Having said that, if there is a possibility of life out there, and there is such a thing as space travel, then I believe that it is possible the alien life could have visited us either now or at some point in our past or maybe in our future. This is why I like to read books on UFO's and the possibility of alien life. Some of the books I found were not worth the paper that they were printed on, while others were very informative.
I liked this idea of this book because it gave the opinion of a few different people. And that sounded like an interesting way to present a book on such a controversial subject. All of the researchers and witnesses in this book were on the side of "yes it's real and they are here."
I think I would have like the book much better if it had a different mix. Maybe some of the contributors could have been scientists that discuss the possibilities of life in the universe and what that life may be like. The book could have also had a few engineers that discussed the concept of space flight and the difficulties involved, they could also review where we are at in our technology and where the aliens' technology would need to be to make solar system hopping possible.

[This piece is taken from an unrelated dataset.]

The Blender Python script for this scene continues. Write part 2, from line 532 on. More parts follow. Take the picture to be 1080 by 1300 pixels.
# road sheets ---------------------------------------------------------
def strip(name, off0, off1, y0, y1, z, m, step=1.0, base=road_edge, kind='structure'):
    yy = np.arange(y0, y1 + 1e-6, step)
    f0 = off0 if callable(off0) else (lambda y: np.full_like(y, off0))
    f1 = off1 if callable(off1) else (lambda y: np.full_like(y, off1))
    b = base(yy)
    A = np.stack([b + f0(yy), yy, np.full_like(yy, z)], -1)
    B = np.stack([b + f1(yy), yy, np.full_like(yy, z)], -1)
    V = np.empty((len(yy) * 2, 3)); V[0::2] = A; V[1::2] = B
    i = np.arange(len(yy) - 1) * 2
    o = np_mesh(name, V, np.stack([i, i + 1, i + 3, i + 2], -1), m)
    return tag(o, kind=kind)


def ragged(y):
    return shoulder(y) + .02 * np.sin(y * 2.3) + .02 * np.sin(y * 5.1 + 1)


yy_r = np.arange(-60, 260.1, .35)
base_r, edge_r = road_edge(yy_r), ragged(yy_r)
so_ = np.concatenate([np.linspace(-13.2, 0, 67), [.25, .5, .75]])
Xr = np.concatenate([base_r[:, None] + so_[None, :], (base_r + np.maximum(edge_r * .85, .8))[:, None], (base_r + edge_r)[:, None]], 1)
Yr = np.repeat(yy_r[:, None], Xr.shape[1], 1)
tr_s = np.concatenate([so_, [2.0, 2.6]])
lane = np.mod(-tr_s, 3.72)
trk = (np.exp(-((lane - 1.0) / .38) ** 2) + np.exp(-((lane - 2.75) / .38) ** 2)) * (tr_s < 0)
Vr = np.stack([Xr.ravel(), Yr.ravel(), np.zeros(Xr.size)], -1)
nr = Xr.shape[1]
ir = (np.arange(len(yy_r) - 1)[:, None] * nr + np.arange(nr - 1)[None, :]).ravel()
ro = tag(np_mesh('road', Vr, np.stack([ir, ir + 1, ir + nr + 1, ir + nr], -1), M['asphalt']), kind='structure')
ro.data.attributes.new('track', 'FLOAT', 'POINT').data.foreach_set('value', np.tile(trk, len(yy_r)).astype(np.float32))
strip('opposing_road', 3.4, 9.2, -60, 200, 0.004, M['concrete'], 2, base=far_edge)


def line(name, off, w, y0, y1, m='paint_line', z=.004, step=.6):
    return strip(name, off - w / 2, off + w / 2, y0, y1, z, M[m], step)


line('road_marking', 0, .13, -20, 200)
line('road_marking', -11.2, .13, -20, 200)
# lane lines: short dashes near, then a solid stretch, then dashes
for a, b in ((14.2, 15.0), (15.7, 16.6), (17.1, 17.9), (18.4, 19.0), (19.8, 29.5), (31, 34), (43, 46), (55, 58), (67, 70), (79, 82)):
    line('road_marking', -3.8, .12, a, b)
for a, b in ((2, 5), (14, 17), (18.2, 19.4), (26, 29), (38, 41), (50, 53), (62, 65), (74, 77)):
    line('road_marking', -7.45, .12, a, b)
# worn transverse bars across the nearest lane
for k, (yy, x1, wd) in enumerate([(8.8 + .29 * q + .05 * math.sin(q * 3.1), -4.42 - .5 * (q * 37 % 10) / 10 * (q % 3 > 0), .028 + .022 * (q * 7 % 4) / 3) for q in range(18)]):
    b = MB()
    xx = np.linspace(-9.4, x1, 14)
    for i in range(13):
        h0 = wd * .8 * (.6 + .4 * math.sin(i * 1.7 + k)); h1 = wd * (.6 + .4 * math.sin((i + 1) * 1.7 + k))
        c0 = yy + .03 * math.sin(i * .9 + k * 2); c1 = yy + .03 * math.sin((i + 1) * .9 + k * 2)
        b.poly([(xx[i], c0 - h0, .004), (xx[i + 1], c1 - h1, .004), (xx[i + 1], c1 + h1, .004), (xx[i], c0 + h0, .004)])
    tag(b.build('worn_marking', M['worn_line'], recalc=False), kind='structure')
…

We could have dialog between the believers and the non-believers and see where that takes us. I would also like to have an Air Force representative give their input on the fact that many UFOs are just military vehicles (both know and still secret.) It is not breaking with National Security to say, "Yes from time to time people see our aircraft and mistake them for `other things' but Air Force is not going to give a press release saying `that UFO that everyone saw last night was a test of our new secret plane. Please don't tell anyone about it!'" Just a simple statement like that treating us with respect would be a breath of fresh air. They would not event need to talk about UFOs, they could just talk about how the US has developed new aircraft and tried to keep it secret, a tough thing to do in an open and free society. That's a book that I would like to read... Hint, hint to the author!
Getting back to the real book, and not what it could have been, the book was an interesting read. The ideas and topics were at times wild and strange but I have not done any investigating myself and do not know how much is true and how much is not true. I just have to keep reading more on the subject and hope to put all of the pieces together into some plausible and hopefully factual conclusion. My suggestion is to keep reading!